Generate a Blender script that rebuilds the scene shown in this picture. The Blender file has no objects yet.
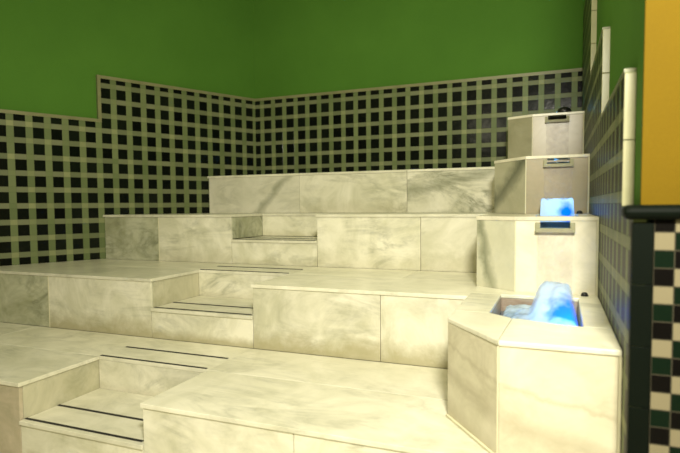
import bpy, bmesh, math, random
from mathutils import Vector, Matrix, noise
R = math.radians
random.seed(4)
scene = bpy.context.scene
col = scene.collection

# ------------------------------------------------------------ camera
F_PX, PSI, PITCH, ROLL, SHY = 527.43, 21.561, 3.245, -0.487, 9.337
cam_d = bpy.data.cameras.new('camera')
cam_d.sensor_width = 36.0
cam_d.lens = F_PX * 36.0 / 680.0
cam_d.shift_y = SHY / 680.0
cam_d.clip_start = 0.05
cam = bpy.data.objects.new('camera', cam_d)
col.objects.link(cam)
cam.matrix_world = Matrix.Rotation(R(PSI), 4, 'Z') @ Matrix.Rotation(R(90 - PITCH), 4, 'X') @ Matrix.Rotation(R(ROLL), 4, 'Z')
cam_d.dof.use_dof = True
cam_d.dof.focus_distance = 3.5
cam_d.dof.aperture_fstop = 2.0
scene.camera = cam

# ------------------------------------------------------------ world, exposure, room lights
w = bpy.data.worlds.new('world'); scene.world = w; w.use_nodes = True
w.node_tree.nodes['Background'].inputs[0].default_value = (0.75, 0.85, 0.5, 1)
w.node_tree.nodes['Background'].inputs[1].default_value = 0.02
scene.view_settings.view_transform = 'Standard'
scene.view_settings.look = 'None'
scene.view_settings.gamma = 1.0
scene.view_settings.exposure = 0.0
scene.view_settings.use_curve_mapping = False

WARM = (1.0, 0.95, 0.68)
def area(name, loc, target, size, power, color=WARM, spread=180):
    l = bpy.data.lights.new(name, 'AREA'); l.shape = 'DISK'; l.size = size; l.energy = power; l.color = color
    l.spread = R(spread)
    o = bpy.data.objects.new(name, l); col.objects.link(o); o.location = loc
    o.rotation_euler = (Vector(target) - Vector(loc)).to_track_quat('-Z', 'Y').to_euler()
    return o
area('front_lamp_light', (0.30, -0.15, 1.35), (-0.7, 3.2, -0.7), 0.40, 188, (1.0, 0.955, 0.80))
area('ceiling_lamp_light', (-0.9, 2.5, 2.40), (-1.1, 3.3, 0.0), 0.45, 26, (1.0, 0.95, 0.58))
area('rear_lamp_light', (-1.2, -0.8, 1.6), (-0.9, 3.0, -0.8), 0.5, 10)

# ------------------------------------------------------------ measured layout (metres, eye height = 0)
Z0, ZA, Z1, ZB, Z2, ZC, Z3, Z4, Z5 = -1.31, -1.092, -0.895, -0.688, -0.486, -0.279, -0.066, 0.334, 0.760
YL1, YRA, YL2, YRB, YL3, YRC, YL4, YB = 1.872, 2.39, 2.856, 3.389, 3.858, 4.385, 4.849, 5.412
XL, XR = -2.525, -1.722
XC = -3.184
LW = R(-63.71)
LD = Vector((-math.cos(LW), math.sin(LW)))       # from the corner towards the viewer, along the left wall
LN = Vector((-LD.y, LD.x)); LN = LN if LN.x > 0 else -LN   # into the room
ZT = 1.250
CEIL = 2.45
YBACK = -1.3
XRIGHT = 1.9
def lw_x(y): return XC + LD.x * (y - YB) / LD.y
def rw(y): return 0.2041 + 0.0131 * y
DT = 0.034            # how far the tiled dado stands in front of the plaster

# ------------------------------------------------------------ materials
def nt(name):
    m = bpy.data.materials.new(name); m.use_nodes = True
    t = m.node_tree; b = t.nodes['Principled BSDF']
    return m, t, b
def N(t, kind, **kw):
    n = t.nodes.new(kind)
    for k, v in kw.items():
        if k in n.inputs.keys(): n.inputs[k].default_value = v
        else: setattr(n, k, v)
    return n
def Mth(t, op, a, b=None, c=None, clamp=False):
    n = t.nodes.new('ShaderNodeMath'); n.operation = op; n.use_clamp = clamp
    for i, v in enumerate((a, b, c)):
        if v is None: continue
        if isinstance(v, (int, float)): n.inputs[i].default_value = v
        else: t.links.new(v, n.inputs[i])
    return n.outputs[0]
def Mix(t, f, a, b, mode='MIX'):
    n = t.nodes.new('ShaderNodeMix'); n.data_type = 'RGBA'; n.blend_type = mode
    for s, v in ((0, f), (6, a), (7, b)):
        if isinstance(v, (int, float)): n.inputs[s].default_value = v
        elif isinstance(v, tuple): n.inputs[s].default_value = (*v, 1) if len(v) == 3 else v
        else: t.links.new(v, n.inputs[s])
    return n.outputs[2]
def ramp(t, fac, stops):
    r = t.nodes.new('ShaderNodeValToRGB')
    e = r.color_ramp.elements
    while len(e) < len(stops): e.new(0.5)
    for i, (p, c) in enumerate(stops):
        e[i].position = p; e[i].color = (c, c, c, 1) if isinstance(c, (int, float)) else (*c, 1)
    t.links.new(fac, r.inputs[0]); return r.outputs[0]

def marble(name, base=(0.80, 0.77, 0.62), vein=(0.20, 0.21, 0.13), rot=(0, 35, 20), amount=0.55, scale=1.0, rough=0.28,
           streak=None, stain=0.0, cloud=0.35):
    """streak = (point, normal, width, strength): one broad dark band crossing the slab; stain: dirt at the foot of panels"""
    m, t, b = nt(name)
    geo = N(t, 'ShaderNodeNewGeometry'); oi = N(t, 'ShaderNodeObjectInfo')
    off = N(t, 'ShaderNodeVectorMath', operation='SCALE'); off.inputs[0].default_value = (7.3, 4.1, 9.7)
    t.links.new(oi.outputs['Random'], off.inputs['Scale'])
    add = N(t, 'ShaderNodeVectorMath', operation='ADD')
    t.links.new(geo.outputs['Position'], add.inputs[0]); t.links.new(off.outputs[0], add.inputs[1])
    mp = N(t, 'ShaderNodeMapping'); mp.inputs['Rotation'].default_value = [R(a) for a in rot]
    mp.inputs['Scale'].default_value = (scale * 0.9, scale * 2.6, scale * 2.6)
    t.links.new(add.outputs[0], mp.inputs[0])
    n1 = N(t, 'ShaderNodeTexNoise', Scale=1.7, Detail=7.0, Roughness=0.62, Distortion=1.3); t.links.new(mp.outputs[0], n1.inputs['Vector'])
    v1 = ramp(t, n1.outputs['Fac'], [(0.40, 0.0), (0.485, 0.75), (0.50, 1.0), (0.53, 0.55), (0.62, 0.0)])
    n2 = N(t, 'ShaderNodeTexNoise', Scale=2.4, Detail=5.0, Roughness=0.6, Distortion=0.6); t.links.new(add.outputs[0], n2.inputs['Vector'])
    mask = ramp(t, n2.outputs['Fac'], [(0.42, 0.0), (0.66, 1.0)])
    veins = Mth(t, 'MULTIPLY', Mth(t, 'MULTIPLY', v1, mask), amount, clamp=True)
    n3 = N(t, 'ShaderNodeTexNoise', Scale=3.2, Detail=6.0, Roughness=0.65, Distortion=0.9); t.links.new(add.outputs[0], n3.inputs['Vector'])
    cl = Mth(t, 'MULTIPLY', ramp(t, n3.outputs['Fac'], [(0.36, 1.0), (0.62, 0.0)]), cloud)
    c = Mix(t, cl, base, tuple(x * y for x, y in zip(base, (0.62, 0.63, 0.52))))
    c = Mix(t, veins, c, vein)
    # small per-slab tint
    tint = Mth(t, 'MULTIPLY_ADD', oi.outputs['Random'], 0.16, 0.90)
    tn = N(t, 'ShaderNodeVectorMath', operation='SCALE'); t.links.new(c, tn.inputs[0]); t.links.new(tint, tn.inputs['Scale']); c = tn.outputs[0]
    if streak:
        for (pt, nm, wd, st) in streak:
            nn = N(t, 'ShaderNodeTexNoise', Scale=4.0, Detail=6.0, Roughness=0.65); t.links.new(geo.outputs['Position'], nn.inputs['Vector'])
            sub = N(t, 'ShaderNodeVectorMath', operation='SUBTRACT'); t.links.new(geo.outputs['Position'], sub.inputs[0]); sub.inputs[1].default_value = pt
            dp = N(t, 'ShaderNodeVectorMath', operation='DOT_PRODUCT'); t.links.new(sub.outputs[0], dp.inputs[0]); dp.inputs[1].default_value = Vector(nm).normalized()
            d = Mth(t, 'ADD', dp.outputs['Value'], Mth(t, 'MULTIPLY_ADD', nn.outputs['Fac'], 0.14, -0.07))
            a = Mth(t, 'DIVIDE', Mth(t, 'ABSOLUTE', d), wd)
            s = Mth(t, 'MULTIPLY', ramp(t, a, [(0.0, 1.0), (0.45, 0.65), (1.0, 0.0)]), Mth(t, 'MULTIPLY', ramp(t, nn.outputs['Fac'], [(0.3, 0.6), (0.6, 1.0)]), st))
            c = Mix(t, s, c, vein)
    if stain:
        sx = N(t, 'ShaderNodeSeparateXYZ'); t.links.new(geo.outputs['Position'], sx.inputs[0])
        tc = N(t, 'ShaderNodeTexCoord'); sg = N(t, 'ShaderNodeSeparateXYZ'); t.links.new(tc.outputs['Generated'], sg.inputs[0])
        n4 = N(t, 'ShaderNodeTexNoise', Scale=5.0, Detail=8.0, Roughness=0.7); t.links.new(add.outputs[0], n4.inputs['Vector'])
        h = Mth(t, 'SUBTRACT', Mth(t, 'MULTIPLY', n4.outputs['Fac'], 0.75), sg.outputs['Z'])
        s = Mth(t, 'MULTIPLY', ramp(t, h, [(0.0, 0.0), (0.28, 1.0)]), stain)
        c = Mix(t, s, c, (0.33, 0.29, 0.14))
    t.links.new(c, b.inputs['Base Color'])
    b.inputs['Roughness'].default_value = rough
    b.inputs['Specular IOR Level'].default_value = 0.35
    return m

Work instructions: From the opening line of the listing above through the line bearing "col = scene.collection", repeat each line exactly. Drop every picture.

Completed exercise:
Generate a Blender script that rebuilds the scene shown in this picture. The Blender file has no objects yet.
import bpy, bmesh, math, random
from mathutils import Vector, Matrix, noise
R = math.radians
random.seed(4)
scene = bpy.context.scene
col = scene.collection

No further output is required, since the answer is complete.